By Tim Newcomb
April 04, 2014

Workers assemble the NCAA's Final Four floor at AT&T stadium in Arlington, Texas (Ron Jenkins/Fort Worth Star-Telegram/MCT via Getty Images). Workers assemble the NCAA's Final Four floor at AT&T stadium in Arlington, Texas (Ron Jenkins/Fort Worth Star-Telegram/MCT via Getty Images).

Think of AT&T Stadium, home of the Dallas Cowboys, as one ginormous living room. One, where on Saturday and Monday for the NCAA’s Final Four, 77,200 can gather in the world’s largest column-free room to watch hoops in a makeshift basketball configuration.

The venue, which opened in 2009, is certainly better known for its football, as the home of the Cowboys and the host of the 2011 Super Bowl. But it also can be basketball-friendly, having hosted the NCAA tournament's South regional last year.

To make it a viable basketball venue, the NCAA has brought in about 16,500 temporary seats to surround the Final Four floor placed at the center of the field. Those temporary seats actually drape over about 9,500 permanent seats to more seamlessly mesh the lower bowl with the temporary structures while keeping sight lines at a premium.

14MFFCourt_Cowboy Colors

Those tricky sight lines also require the NCAA to raise the floor 30 inches, similar to what we saw last week in Indianapolis’ Lucas Oil Stadium.

With seats sliding well inside the traditional football bowl, the NCAA needed to augment the 160-foot-long fabled video board with a temporary video board hanging off the main 1.2 million pound structure and angled for the benefit of the lower-bowl fans.
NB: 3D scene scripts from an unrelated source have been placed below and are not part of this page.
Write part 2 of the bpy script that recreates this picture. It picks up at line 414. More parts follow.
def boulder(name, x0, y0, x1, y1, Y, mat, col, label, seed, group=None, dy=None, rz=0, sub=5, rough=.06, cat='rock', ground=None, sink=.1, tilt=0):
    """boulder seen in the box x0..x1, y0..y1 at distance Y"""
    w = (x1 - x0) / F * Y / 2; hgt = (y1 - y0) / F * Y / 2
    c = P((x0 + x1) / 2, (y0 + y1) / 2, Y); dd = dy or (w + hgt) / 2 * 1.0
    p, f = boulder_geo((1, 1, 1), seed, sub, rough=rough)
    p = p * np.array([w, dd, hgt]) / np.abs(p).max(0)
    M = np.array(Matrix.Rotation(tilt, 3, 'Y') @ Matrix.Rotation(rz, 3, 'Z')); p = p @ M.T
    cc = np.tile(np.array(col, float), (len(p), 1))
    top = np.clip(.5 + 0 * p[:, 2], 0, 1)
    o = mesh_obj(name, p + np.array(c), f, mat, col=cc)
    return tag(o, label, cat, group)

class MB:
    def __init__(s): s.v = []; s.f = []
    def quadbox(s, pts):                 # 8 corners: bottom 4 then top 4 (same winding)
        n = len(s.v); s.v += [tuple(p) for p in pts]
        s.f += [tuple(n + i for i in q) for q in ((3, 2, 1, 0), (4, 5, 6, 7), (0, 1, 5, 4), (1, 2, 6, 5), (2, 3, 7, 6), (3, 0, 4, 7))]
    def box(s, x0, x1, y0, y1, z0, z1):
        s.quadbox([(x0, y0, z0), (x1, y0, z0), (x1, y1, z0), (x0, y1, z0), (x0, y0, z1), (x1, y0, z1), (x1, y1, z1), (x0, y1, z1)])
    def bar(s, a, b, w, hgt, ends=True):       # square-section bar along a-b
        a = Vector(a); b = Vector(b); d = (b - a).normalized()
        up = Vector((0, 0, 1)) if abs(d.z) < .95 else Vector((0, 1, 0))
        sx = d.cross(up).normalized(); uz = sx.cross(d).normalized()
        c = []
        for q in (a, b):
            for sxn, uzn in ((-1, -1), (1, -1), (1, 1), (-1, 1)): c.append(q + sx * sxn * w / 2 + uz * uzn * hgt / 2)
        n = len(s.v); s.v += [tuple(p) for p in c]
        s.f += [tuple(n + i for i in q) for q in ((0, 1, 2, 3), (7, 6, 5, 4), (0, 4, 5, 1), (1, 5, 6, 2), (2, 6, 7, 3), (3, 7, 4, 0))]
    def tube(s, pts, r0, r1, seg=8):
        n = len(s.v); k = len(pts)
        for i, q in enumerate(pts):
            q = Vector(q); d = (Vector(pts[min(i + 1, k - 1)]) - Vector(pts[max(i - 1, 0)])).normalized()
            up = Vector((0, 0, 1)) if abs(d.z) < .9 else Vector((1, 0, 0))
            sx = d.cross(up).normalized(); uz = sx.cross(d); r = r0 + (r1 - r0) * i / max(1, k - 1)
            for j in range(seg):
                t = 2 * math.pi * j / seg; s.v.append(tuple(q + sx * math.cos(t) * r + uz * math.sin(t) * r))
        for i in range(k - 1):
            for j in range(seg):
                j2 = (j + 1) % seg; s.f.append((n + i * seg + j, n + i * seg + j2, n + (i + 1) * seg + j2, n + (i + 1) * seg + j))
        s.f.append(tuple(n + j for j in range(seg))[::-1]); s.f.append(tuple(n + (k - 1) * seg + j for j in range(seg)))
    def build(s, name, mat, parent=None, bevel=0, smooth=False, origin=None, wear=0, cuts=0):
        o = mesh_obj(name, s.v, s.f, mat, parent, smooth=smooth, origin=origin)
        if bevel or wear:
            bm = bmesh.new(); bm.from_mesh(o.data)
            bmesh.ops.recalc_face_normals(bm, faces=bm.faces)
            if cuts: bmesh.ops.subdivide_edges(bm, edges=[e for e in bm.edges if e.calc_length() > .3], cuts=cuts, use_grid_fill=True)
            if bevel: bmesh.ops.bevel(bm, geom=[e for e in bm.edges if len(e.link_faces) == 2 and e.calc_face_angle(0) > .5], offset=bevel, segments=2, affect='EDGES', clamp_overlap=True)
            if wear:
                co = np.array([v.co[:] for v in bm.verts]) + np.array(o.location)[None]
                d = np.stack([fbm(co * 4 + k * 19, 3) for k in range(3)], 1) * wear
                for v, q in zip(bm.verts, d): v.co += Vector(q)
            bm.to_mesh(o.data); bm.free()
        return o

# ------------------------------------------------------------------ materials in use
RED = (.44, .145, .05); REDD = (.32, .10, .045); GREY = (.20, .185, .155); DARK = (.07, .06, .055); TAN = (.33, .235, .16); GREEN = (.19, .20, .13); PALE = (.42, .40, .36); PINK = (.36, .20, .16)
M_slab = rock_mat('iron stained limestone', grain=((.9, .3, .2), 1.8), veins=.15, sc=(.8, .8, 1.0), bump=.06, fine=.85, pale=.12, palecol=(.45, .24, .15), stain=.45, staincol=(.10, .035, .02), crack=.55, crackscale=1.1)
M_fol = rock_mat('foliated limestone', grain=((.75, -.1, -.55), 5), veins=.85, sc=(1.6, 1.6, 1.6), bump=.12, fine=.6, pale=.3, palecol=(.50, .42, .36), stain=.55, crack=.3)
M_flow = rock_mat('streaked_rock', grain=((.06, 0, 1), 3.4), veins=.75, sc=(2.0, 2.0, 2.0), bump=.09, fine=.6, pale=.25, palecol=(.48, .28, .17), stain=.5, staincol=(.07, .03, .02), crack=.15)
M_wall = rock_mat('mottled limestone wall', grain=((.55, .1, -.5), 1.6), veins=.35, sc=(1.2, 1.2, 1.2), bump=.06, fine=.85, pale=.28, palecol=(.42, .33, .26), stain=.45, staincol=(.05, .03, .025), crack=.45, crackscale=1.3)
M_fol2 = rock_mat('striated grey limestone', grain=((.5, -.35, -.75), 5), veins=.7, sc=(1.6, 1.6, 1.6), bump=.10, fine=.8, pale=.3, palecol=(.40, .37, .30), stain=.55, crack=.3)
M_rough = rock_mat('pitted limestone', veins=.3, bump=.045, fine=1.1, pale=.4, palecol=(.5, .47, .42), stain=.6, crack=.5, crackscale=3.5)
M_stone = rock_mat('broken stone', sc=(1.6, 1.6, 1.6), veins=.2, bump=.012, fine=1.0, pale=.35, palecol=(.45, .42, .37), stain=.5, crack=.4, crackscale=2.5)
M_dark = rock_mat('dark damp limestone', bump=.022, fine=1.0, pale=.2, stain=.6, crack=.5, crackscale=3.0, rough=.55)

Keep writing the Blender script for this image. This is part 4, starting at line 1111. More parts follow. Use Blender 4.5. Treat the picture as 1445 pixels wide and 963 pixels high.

Whereas the NCAA kept capacity at the Midwest Regional in Lucas Oil Stadium last week under 40,000, they decided to allow 77,200 in AT&T Stadium. Some of those seats, though, may have a better view of the building’s architecture than the actual game.

The HKS Architects-designed venue goes columnless with two nearly 300-foot-tall and 1,290-foot-long steel arches serving as the main structural element for the 3.1 million square feet of space. These parallel-running arches also create “monumental entry doors” on either end. Above the entries, five 38-foot glass panels that take 18 minutes to open and close give us the largest operable glass doors in the world.

In a design resembling the old Cowboys’ stadium, AT&T Stadium has a hole in the roof, but this time with a retractable component that makes the Final Four a possibility.

Along with the grandeur within AT&T Stadium, the NCAA has planned a Tipoff Tailgate for ticketed fans with food, beverage and live music offerings for those who want to arrive to the venue well in advance of the on-court action. The NCAA hopes to turn AT&T Stadium into the world’s largest living room, but this time with quite a party deck out back. This is, after all, the Final Four in the nation’s largest indoor stadium.